Certo si prova a ammorbidire le interfacce, utilizzare il linguaggio naturale, e promuovere gli approcci low coding/low coding; ma così rischiamo di far la fine dei (cosiddetti) selvaggi all’arrivo degli esploratori occidentali. Guardiamo la realtà e la natura con spirito analogico, animista, sentiamo le sveglie ticchettare e non solo non siamo in grado di comprendere qual è il meccanismo che le fa muovere; non capiamo neanche cos’è un meccanismo. Proviamo a interpretare i nuovi fenomeni sviluppati dagli “happy few” con gli schemi mentali appresi in un mondo diverso, in una lingua differente, e perdiamo la connessione con tutto quello che succede. Usiamo gli artefatti seguendo uno schema input output, sapendo poco o nulla di quello che in realtà succede lì dentro; e quando il giocattolo si rompe possiamo solo arrabbiarci con i numi.

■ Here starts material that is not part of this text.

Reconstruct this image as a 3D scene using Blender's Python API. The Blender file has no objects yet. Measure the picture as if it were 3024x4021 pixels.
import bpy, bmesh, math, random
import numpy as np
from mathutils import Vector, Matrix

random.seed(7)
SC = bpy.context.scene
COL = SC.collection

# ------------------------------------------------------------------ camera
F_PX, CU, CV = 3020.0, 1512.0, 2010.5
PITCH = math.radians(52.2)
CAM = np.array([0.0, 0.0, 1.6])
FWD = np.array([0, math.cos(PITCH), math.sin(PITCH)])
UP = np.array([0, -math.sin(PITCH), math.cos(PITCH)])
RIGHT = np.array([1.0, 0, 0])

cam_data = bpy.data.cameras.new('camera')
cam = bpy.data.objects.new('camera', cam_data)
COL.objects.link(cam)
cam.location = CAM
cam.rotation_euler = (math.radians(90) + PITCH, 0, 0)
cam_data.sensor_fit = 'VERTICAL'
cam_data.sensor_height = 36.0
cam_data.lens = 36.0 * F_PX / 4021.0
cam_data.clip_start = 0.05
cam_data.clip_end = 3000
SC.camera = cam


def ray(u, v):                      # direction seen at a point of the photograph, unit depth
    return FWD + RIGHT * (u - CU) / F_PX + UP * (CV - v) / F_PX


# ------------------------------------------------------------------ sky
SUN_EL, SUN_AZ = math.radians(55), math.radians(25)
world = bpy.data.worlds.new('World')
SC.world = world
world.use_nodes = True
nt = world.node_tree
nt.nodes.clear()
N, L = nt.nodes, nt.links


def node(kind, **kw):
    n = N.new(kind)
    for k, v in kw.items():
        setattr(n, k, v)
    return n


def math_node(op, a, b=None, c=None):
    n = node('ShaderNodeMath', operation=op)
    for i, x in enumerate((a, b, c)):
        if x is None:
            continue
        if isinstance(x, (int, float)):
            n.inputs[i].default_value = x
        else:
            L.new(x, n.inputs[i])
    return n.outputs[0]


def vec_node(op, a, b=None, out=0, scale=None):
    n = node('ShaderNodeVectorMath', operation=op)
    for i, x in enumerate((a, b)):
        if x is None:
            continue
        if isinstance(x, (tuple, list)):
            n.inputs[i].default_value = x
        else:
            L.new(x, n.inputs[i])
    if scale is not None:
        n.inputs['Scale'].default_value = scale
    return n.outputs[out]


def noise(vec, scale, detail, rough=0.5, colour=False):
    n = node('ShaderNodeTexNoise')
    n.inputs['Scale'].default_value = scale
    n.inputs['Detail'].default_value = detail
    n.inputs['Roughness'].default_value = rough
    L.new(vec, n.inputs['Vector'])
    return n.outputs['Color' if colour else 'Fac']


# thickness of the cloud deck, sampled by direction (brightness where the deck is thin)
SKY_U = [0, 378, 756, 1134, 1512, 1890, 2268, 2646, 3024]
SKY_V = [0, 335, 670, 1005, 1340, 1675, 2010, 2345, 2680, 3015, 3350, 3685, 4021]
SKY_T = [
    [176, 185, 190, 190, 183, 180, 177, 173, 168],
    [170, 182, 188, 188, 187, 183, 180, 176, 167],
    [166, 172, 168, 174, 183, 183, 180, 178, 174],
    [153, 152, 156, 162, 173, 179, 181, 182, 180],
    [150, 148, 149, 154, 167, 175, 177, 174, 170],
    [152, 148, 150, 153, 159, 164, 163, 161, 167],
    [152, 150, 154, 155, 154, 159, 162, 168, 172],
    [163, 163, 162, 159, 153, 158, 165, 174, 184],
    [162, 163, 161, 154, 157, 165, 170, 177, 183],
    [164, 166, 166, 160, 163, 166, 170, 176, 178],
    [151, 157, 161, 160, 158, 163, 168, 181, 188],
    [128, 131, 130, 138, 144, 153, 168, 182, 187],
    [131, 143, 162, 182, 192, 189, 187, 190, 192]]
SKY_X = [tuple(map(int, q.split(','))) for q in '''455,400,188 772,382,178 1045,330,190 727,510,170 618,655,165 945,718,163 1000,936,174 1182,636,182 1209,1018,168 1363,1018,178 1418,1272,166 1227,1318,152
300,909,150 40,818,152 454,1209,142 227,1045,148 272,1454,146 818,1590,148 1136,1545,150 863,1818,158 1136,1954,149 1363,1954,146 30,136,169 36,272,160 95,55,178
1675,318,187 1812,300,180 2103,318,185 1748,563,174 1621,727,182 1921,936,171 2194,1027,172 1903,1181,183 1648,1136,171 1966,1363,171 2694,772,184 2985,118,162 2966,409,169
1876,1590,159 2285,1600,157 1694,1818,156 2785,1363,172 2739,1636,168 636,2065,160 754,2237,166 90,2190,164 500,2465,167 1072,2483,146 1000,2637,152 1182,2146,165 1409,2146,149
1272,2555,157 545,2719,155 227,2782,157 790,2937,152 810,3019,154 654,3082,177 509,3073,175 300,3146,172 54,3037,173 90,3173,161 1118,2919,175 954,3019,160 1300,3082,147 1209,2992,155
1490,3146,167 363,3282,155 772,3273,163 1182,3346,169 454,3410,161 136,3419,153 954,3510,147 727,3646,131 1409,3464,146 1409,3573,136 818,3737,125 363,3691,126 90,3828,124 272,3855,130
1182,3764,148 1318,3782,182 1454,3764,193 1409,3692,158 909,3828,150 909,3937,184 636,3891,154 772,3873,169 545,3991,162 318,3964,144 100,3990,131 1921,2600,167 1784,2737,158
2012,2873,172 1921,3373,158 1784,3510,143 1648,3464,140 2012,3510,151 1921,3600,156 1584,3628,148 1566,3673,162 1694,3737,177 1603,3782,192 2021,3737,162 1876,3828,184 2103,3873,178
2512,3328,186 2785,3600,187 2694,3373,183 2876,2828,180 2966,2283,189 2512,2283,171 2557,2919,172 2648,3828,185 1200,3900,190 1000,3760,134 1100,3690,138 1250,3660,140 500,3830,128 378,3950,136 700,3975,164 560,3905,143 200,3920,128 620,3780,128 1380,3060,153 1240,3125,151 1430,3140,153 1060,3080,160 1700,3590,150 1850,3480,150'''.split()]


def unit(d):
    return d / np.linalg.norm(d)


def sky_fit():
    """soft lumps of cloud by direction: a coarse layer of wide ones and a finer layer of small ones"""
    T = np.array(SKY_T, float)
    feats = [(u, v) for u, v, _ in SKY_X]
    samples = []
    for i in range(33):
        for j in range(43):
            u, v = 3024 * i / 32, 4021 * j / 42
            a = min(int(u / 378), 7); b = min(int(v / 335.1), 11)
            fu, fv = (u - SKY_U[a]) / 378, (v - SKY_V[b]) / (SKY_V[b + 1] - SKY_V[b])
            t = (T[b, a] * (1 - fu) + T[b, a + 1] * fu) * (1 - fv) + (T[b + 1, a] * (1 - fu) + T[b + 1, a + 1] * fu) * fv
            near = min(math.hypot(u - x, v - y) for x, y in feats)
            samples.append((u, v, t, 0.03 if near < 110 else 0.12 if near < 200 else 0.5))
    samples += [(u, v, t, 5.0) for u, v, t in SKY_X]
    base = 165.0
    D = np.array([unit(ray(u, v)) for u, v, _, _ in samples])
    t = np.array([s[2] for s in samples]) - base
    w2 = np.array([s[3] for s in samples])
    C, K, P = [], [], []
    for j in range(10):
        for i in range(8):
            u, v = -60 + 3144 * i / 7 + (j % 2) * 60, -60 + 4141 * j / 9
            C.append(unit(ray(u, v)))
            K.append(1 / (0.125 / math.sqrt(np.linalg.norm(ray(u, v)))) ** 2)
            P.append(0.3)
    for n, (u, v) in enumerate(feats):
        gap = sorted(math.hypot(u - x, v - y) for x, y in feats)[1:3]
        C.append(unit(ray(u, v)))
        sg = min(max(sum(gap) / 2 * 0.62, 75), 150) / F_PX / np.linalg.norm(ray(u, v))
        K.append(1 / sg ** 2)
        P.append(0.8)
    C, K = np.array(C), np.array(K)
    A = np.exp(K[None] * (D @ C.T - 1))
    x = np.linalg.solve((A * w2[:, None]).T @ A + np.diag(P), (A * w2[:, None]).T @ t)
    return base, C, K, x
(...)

E’ necessario un nuovo sforzo, tanto titanico quanto paradossale: uno sforzo di disimparamento di massa. Dobbiamo costruire delle anti-scuole, delle scuole dove si disapprende, dove gli schemi con cui guardiamo alla realtà vengono estratti come un dentista cava un dente; messi in discussione, disattivati; e sostituiti da quelli nuovi.
E ora un po’ di musica
Lettura, scrittura, aritmetica
Sono i rami dell'albero dell’apprendimento
Ma se non ti aggrappi tutti i giorni alle radici dell'amore, ragazza mia
La tua educazione non è completa
Per tutti quelli che credono che imparare qualcosa sia questione esclusivamente tecnica. L’apprendimento è un viaggio, che affrontiamo come persone; quando arriviamo non sapremo solo cose diverse, saremo persone diverse. Altrimenti dovremo fermarci mestamente a mezza via.